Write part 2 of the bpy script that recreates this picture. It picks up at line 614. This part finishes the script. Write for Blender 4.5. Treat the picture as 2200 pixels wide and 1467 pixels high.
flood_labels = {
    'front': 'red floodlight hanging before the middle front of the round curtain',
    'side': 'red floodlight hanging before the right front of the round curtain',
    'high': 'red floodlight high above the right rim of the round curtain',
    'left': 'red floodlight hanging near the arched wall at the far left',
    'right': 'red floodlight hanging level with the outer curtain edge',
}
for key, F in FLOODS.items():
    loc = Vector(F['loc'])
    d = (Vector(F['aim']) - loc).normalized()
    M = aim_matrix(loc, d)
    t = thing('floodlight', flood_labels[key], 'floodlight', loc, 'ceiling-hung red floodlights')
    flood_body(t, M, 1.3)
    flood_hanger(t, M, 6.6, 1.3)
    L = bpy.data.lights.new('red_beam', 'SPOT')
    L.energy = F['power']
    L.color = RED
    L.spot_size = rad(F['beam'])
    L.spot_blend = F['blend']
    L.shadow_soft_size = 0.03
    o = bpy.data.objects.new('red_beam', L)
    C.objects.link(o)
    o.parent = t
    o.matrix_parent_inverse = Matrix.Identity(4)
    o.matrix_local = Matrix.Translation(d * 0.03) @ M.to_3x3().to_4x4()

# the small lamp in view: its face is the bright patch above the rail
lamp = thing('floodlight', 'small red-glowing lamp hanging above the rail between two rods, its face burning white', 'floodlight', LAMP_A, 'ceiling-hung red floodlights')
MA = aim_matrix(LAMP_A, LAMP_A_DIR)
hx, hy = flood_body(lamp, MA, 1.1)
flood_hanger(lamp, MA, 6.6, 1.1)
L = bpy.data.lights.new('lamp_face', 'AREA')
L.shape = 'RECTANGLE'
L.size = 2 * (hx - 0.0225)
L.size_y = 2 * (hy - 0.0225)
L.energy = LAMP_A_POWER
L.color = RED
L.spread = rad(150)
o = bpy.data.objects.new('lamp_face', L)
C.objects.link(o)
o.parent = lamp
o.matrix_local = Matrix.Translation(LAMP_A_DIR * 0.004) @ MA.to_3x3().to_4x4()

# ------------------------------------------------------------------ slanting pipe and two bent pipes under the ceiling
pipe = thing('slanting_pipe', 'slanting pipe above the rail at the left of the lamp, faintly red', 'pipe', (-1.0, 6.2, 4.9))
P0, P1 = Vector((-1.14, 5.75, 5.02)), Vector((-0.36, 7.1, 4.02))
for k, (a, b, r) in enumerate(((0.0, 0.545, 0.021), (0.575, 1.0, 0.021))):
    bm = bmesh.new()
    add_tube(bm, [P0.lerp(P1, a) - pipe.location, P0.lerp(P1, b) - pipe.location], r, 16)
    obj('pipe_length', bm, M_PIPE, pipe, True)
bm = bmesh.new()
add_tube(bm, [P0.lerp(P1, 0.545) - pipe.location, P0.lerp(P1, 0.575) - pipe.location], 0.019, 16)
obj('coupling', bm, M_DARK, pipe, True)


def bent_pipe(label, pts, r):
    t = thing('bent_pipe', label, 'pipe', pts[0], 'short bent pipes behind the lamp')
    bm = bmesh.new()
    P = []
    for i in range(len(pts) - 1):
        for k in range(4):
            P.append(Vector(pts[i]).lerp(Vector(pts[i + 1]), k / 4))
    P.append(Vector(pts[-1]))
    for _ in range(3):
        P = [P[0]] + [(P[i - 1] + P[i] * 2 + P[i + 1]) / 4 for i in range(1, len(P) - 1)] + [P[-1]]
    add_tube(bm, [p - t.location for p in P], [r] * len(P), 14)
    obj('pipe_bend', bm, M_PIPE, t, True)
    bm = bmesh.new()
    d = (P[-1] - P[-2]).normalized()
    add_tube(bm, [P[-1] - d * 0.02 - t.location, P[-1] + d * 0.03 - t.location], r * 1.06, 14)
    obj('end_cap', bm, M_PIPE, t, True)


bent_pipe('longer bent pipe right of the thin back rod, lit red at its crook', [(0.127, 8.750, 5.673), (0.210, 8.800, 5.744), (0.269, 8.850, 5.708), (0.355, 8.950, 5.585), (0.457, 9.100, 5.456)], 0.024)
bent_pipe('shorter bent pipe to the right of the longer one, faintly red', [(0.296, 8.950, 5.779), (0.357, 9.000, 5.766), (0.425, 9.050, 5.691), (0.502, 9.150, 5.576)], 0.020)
..............................
■ **Requirement**: Take the material above and return all of it exactly.

■ **Response to the task**:
Write part 2 of the bpy script that recreates this picture. It picks up at line 614. This part finishes the script. Write for Blender 4.5. Treat the picture as 2200 pixels wide and 1467 pixels high.
flood_labels = {
    'front': 'red floodlight hanging before the middle front of the round curtain',
    'side': 'red floodlight hanging before the right front of the round curtain',
    'high': 'red floodlight high above the right rim of the round curtain',
    'left': 'red floodlight hanging near the arched wall at the far left',
    'right': 'red floodlight hanging level with the outer curtain edge',
}
for key, F in FLOODS.items():
    loc = Vector(F['loc'])
    d = (Vector(F['aim']) - loc).normalized()
    M = aim_matrix(loc, d)
    t = thing('floodlight', flood_labels[key], 'floodlight', loc, 'ceiling-hung red floodlights')
    flood_body(t, M, 1.3)
    flood_hanger(t, M, 6.6, 1.3)
    L = bpy.data.lights.new('red_beam', 'SPOT')
    L.energy = F['power']
    L.color = RED
    L.spot_size = rad(F['beam'])
    L.spot_blend = F['blend']
    L.shadow_soft_size = 0.03
    o = bpy.data.objects.new('red_beam', L)
    C.objects.link(o)
    o.parent = t
    o.matrix_parent_inverse = Matrix.Identity(4)
    o.matrix_local = Matrix.Translation(d * 0.03) @ M.to_3x3().to_4x4()

# the small lamp in view: its face is the bright patch above the rail
lamp = thing('floodlight', 'small red-glowing lamp hanging above the rail between two rods, its face burning white', 'floodlight', LAMP_A, 'ceiling-hung red floodlights')
MA = aim_matrix(LAMP_A, LAMP_A_DIR)
hx, hy = flood_body(lamp, MA, 1.1)
flood_hanger(lamp, MA, 6.6, 1.1)
L = bpy.data.lights.new('lamp_face', 'AREA')
L.shape = 'RECTANGLE'
L.size = 2 * (hx - 0.0225)
L.size_y = 2 * (hy - 0.0225)
L.energy = LAMP_A_POWER
L.color = RED
L.spread = rad(150)
o = bpy.data.objects.new('lamp_face', L)
C.objects.link(o)
o.parent = lamp
o.matrix_local = Matrix.Translation(LAMP_A_DIR * 0.004) @ MA.to_3x3().to_4x4()

# ------------------------------------------------------------------ slanting pipe and two bent pipes under the ceiling
pipe = thing('slanting_pipe', 'slanting pipe above the rail at the left of the lamp, faintly red', 'pipe', (-1.0, 6.2, 4.9))
P0, P1 = Vector((-1.14, 5.75, 5.02)), Vector((-0.36, 7.1, 4.02))
for k, (a, b, r) in enumerate(((0.0, 0.545, 0.021), (0.575, 1.0, 0.021))):
    bm = bmesh.new()
    add_tube(bm, [P0.lerp(P1, a) - pipe.location, P0.lerp(P1, b) - pipe.location], r, 16)
    obj('pipe_length', bm, M_PIPE, pipe, True)
bm = bmesh.new()
add_tube(bm, [P0.lerp(P1, 0.545) - pipe.location, P0.lerp(P1, 0.575) - pipe.location], 0.019, 16)
obj('coupling', bm, M_DARK, pipe, True)


def bent_pipe(label, pts, r):
    t = thing('bent_pipe', label, 'pipe', pts[0], 'short bent pipes behind the lamp')
    bm = bmesh.new()
    P = []
    for i in range(len(pts) - 1):
        for k in range(4):
            P.append(Vector(pts[i]).lerp(Vector(pts[i + 1]), k / 4))
    P.append(Vector(pts[-1]))
    for _ in range(3):
        P = [P[0]] + [(P[i - 1] + P[i] * 2 + P[i + 1]) / 4 for i in range(1, len(P) - 1)] + [P[-1]]
    add_tube(bm, [p - t.location for p in P], [r] * len(P), 14)
    obj('pipe_bend', bm, M_PIPE, t, True)
    bm = bmesh.new()
    d = (P[-1] - P[-2]).normalized()
    add_tube(bm, [P[-1] - d * 0.02 - t.location, P[-1] + d * 0.03 - t.location], r * 1.06, 14)
    obj('end_cap', bm, M_PIPE, t, True)


bent_pipe('longer bent pipe right of the thin back rod, lit red at its crook', [(0.127, 8.750, 5.673), (0.210, 8.800, 5.744), (0.269, 8.850, 5.708), (0.355, 8.950, 5.585), (0.457, 9.100, 5.456)], 0.024)
bent_pipe('shorter bent pipe to the right of the longer one, faintly red', [(0.296, 8.950, 5.779), (0.357, 9.000, 5.766), (0.425, 9.050, 5.691), (0.502, 9.150, 5.576)], 0.020)